I thtink Brin is a bit too dismissive of the value of “information consumption devices” when engineering and used properly. But given that there is no technological reason why such devices can’t also allow easy access to minimal programming environments, I think he is right to question whether we are advancing ourselves beyond a point that invites the energy and enthusiasm of novices and hobbyists.

On the internet,, everybody knows you’re a dog.

The latest Craigslist kerfluffle described here at Slashdot reminds me of the case from about a year and a half ago of someone posting their chat sessions with a plagiarist soliciting them for an essay. In both cases, you have people assuming that their one-on-one conversations will be kept private and sharing information with a complete stranger that they would not want made public.

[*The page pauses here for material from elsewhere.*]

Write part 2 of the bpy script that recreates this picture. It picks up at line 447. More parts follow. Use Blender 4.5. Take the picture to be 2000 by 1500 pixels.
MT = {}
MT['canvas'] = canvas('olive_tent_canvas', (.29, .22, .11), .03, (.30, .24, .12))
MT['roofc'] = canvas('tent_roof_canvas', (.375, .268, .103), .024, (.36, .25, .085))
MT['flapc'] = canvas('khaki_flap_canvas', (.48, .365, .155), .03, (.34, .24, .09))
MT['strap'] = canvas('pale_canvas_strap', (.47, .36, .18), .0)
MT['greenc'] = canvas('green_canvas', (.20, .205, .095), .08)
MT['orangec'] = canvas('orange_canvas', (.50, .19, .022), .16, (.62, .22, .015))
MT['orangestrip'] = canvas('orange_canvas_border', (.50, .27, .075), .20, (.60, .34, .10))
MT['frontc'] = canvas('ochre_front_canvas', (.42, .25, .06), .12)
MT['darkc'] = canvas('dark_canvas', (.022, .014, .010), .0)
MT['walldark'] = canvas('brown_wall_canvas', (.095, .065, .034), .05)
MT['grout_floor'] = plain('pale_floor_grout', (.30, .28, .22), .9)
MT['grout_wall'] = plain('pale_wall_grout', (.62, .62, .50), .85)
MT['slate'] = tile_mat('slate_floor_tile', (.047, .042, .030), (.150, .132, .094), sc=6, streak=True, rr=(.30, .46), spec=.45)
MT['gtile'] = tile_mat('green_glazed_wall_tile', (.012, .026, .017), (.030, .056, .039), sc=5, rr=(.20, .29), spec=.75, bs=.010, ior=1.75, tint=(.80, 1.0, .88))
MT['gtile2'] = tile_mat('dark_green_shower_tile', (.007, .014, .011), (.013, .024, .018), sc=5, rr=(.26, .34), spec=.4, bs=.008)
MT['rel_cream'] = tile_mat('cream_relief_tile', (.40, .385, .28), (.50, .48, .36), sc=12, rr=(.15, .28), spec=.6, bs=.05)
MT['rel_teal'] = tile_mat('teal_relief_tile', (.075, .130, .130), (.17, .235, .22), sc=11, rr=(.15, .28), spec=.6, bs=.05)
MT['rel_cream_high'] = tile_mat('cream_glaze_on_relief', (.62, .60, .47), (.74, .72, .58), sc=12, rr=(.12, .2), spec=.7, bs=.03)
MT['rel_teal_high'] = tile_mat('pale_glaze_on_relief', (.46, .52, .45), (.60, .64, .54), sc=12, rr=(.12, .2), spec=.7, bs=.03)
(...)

Clearly, this is not a nice thing to do. I think it is also unethical – unlike the plagiarism case where the recipient of the advances was able to check that such behavior was prohibited at the student’s school, there is no reason to believe that what these people are doing is wrong, even if they are married. Certainly, it is anti-social. The same “experimental results” about rates and types of responses to an on-line solicitation could have been reported while ensuring the respondants identities.
But, it is unbelievably stupid to not assume this will happen every time you share personal information over the internet. One response has been that this type of revelation of personal information is illegal, citing Washington state law. I hope the problem with this objection is obvious – not everyone on the internet is governed by the same laws – they may be in different states or countries. In short, there is no way to stop this without fundamentally changing the structure of the internet.

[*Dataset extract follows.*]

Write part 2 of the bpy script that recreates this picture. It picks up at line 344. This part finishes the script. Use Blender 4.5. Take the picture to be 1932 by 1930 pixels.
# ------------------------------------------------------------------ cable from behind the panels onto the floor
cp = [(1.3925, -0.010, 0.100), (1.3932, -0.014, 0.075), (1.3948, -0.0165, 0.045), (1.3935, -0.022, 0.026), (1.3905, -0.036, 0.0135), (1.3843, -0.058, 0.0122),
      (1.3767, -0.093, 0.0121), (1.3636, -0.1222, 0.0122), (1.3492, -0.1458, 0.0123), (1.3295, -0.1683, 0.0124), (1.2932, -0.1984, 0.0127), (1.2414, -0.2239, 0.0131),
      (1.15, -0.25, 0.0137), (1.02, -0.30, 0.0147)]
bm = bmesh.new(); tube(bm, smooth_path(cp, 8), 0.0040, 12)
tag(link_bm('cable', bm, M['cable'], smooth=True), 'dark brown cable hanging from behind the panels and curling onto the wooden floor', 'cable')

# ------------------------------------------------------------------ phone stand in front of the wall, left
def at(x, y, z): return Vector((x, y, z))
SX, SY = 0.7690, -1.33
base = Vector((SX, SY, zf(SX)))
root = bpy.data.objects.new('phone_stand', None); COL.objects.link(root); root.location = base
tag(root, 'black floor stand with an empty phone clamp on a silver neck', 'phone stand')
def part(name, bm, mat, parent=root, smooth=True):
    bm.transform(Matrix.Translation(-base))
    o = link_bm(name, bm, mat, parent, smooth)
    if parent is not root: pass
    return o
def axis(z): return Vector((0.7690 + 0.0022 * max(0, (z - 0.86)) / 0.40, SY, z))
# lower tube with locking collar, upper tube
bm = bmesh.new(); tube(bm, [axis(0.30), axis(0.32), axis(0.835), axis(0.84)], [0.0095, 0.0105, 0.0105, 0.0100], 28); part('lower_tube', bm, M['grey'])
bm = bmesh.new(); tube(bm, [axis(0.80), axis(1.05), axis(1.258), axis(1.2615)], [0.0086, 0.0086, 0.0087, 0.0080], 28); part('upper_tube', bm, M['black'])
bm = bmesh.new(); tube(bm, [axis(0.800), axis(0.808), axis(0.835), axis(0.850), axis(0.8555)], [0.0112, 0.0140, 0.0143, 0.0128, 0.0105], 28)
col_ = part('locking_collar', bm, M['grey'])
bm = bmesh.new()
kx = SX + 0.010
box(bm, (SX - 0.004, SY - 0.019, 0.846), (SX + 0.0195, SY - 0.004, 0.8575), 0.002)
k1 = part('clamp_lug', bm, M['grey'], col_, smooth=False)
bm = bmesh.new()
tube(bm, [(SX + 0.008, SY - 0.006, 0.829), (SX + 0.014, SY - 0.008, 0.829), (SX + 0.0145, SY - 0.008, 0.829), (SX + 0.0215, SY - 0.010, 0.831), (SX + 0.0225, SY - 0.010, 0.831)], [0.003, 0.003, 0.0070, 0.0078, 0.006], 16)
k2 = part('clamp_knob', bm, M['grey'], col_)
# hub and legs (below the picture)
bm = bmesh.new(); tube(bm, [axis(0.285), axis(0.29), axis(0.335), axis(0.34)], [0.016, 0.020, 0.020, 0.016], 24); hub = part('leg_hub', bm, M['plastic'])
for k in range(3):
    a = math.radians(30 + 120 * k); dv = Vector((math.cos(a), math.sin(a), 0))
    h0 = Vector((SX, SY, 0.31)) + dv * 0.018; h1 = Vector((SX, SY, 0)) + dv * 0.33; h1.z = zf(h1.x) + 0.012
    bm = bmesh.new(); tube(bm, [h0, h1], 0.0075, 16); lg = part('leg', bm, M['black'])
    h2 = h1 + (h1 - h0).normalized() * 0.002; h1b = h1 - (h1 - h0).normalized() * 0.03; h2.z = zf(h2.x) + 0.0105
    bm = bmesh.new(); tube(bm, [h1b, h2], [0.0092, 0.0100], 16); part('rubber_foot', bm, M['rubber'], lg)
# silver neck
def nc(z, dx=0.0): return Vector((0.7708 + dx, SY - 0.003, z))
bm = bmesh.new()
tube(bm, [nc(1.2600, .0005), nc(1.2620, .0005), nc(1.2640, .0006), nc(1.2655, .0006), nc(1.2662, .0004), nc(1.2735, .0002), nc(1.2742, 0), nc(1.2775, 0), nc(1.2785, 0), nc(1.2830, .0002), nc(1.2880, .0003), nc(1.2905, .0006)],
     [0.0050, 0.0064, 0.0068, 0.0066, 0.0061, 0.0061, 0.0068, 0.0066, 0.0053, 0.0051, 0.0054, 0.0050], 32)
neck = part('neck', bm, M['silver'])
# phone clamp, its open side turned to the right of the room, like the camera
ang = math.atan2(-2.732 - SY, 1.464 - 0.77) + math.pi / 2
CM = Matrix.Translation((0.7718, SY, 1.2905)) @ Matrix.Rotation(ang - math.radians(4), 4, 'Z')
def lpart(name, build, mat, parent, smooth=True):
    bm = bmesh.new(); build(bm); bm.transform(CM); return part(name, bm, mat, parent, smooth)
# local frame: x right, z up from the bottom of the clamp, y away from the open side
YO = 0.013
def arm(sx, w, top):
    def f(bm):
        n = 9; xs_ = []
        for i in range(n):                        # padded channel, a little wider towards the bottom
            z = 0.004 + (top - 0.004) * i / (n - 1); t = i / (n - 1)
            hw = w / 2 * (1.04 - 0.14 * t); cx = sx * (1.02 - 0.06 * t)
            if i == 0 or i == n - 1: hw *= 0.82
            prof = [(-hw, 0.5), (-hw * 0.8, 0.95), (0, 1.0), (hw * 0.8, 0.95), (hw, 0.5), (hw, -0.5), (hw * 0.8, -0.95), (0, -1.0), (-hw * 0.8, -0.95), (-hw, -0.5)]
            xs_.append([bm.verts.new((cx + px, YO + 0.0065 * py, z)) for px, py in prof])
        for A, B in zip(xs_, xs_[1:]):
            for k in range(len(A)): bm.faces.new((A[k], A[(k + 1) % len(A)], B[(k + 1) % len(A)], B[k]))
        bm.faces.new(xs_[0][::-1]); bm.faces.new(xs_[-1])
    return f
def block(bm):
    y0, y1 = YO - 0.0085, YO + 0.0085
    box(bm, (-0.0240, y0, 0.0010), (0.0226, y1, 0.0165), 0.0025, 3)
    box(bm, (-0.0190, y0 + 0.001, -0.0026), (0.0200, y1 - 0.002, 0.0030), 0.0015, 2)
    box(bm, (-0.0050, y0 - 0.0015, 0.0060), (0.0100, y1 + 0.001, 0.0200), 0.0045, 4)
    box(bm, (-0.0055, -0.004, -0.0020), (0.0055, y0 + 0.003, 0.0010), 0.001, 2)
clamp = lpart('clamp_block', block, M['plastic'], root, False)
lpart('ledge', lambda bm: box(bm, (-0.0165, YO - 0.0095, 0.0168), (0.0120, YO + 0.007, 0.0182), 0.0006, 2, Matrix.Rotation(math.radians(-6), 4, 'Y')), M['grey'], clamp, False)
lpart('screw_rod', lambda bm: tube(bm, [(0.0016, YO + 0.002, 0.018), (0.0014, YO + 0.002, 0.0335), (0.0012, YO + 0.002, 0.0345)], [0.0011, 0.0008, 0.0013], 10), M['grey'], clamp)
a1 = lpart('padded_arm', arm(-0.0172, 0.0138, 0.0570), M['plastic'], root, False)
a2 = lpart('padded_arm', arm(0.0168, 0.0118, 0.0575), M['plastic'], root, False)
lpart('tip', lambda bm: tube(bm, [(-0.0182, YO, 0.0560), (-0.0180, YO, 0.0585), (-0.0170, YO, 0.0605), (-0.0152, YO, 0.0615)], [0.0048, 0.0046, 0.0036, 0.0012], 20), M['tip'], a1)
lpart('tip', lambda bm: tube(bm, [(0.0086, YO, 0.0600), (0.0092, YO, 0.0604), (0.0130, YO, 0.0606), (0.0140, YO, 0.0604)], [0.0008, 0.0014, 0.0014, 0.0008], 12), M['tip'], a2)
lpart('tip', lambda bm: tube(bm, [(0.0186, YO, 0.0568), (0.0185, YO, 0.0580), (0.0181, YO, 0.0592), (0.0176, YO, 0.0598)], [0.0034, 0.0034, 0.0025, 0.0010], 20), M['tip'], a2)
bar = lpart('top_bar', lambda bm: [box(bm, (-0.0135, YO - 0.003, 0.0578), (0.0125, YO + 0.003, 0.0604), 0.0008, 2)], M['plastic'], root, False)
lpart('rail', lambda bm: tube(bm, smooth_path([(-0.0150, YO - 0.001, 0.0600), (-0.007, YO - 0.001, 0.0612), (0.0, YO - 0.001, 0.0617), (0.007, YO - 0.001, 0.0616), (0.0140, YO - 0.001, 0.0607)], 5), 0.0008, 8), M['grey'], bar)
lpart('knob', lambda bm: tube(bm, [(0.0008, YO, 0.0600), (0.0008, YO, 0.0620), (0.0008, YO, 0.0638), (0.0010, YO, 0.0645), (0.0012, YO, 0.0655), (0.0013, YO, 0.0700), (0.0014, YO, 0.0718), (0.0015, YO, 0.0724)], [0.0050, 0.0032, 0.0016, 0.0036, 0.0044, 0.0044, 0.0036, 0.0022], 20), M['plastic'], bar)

It’s simple – if you wouldn’t say it to your mom, your boss, your best friend, your worst enemy, and your next door neighbor, don’t say it on the internet to a complete stranger!

Design of Text Documents

The latest post at India, Ink about using templates in document formatting software made me feel a little guilty, but reminded me why I actually miss LaTeX a little bit. I really don’t understand styles and templates in MSWord, which I used to format my most recent couple of papers, and while it is nice to throw together a handout without having to wrestle with LaTeX, I missed its clarity of structure when dealing with sub-sub-sections and captioning figures and including citations (BibTeX, I miss you so….)

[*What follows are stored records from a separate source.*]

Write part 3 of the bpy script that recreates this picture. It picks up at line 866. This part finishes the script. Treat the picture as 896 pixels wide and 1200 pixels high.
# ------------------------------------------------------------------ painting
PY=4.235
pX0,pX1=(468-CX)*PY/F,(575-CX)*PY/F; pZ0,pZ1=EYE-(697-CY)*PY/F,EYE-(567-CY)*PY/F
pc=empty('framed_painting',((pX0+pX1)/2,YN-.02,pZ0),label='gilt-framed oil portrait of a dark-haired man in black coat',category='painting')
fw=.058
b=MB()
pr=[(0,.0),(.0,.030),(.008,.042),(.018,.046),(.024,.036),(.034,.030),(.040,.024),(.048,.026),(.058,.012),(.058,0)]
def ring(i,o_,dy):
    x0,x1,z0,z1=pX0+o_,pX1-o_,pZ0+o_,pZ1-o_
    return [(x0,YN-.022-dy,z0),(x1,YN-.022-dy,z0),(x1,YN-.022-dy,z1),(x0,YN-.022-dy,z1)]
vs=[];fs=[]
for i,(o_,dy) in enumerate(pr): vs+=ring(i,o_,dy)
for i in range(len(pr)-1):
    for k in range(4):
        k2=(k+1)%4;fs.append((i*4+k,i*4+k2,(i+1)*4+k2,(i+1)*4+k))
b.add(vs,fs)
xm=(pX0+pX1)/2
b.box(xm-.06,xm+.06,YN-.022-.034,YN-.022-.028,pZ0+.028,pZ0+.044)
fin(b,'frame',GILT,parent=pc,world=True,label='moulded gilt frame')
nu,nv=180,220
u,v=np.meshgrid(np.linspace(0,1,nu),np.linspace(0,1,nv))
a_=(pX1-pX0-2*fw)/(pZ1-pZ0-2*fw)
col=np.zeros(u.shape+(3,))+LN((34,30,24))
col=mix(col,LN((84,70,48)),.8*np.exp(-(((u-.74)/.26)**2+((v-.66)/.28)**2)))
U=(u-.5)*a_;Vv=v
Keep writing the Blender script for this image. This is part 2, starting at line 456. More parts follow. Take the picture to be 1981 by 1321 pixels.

The point at that we ought to learn to use our tools is valid. However, I do think a tool like MSWord discourages us from really learning to use it as a document design tool as compared to a document layout tool. All of the things that are made easy or provided with icons have to do with forcing a particular view of a specific piece of text. You can select a paragraph and change its indentation, font or alignment with a single button-click or keyboard shortcut. You can create an entire document in “normal” style, and it looks fine to the eye. But, as India notes, this doesn’t scale, and it isn’t reusable. It is horrid design.
And yet, while LaTeX puts the design issues front and center, MSWord makes the process more mysterious. Perhaps it can do this, and I have never found the feature, but being able to show the user a marked up version of their text, like the switch between the WYSIWYG and HTML panes in Frontpage, would help, but I’ve only been able to check my designated style by highlighting the text of interest and seeing what the style menu says it is in. Not good for a quick consistency check across a whole document!
I am picking on MSWord, only because I’ve been using it for forever, but the criticism holds for the other WYSIWYG text editors I’ve used as well. They may allow good document design, but they don’t make it easy. I suspect that India is working with way more high-powered tools than these, but I think her point stands that we don’t worry about the design of our text documents the way we ought to, particularly when there is so much potential for them to change presentation format, and the consumer grade tools ought to address this.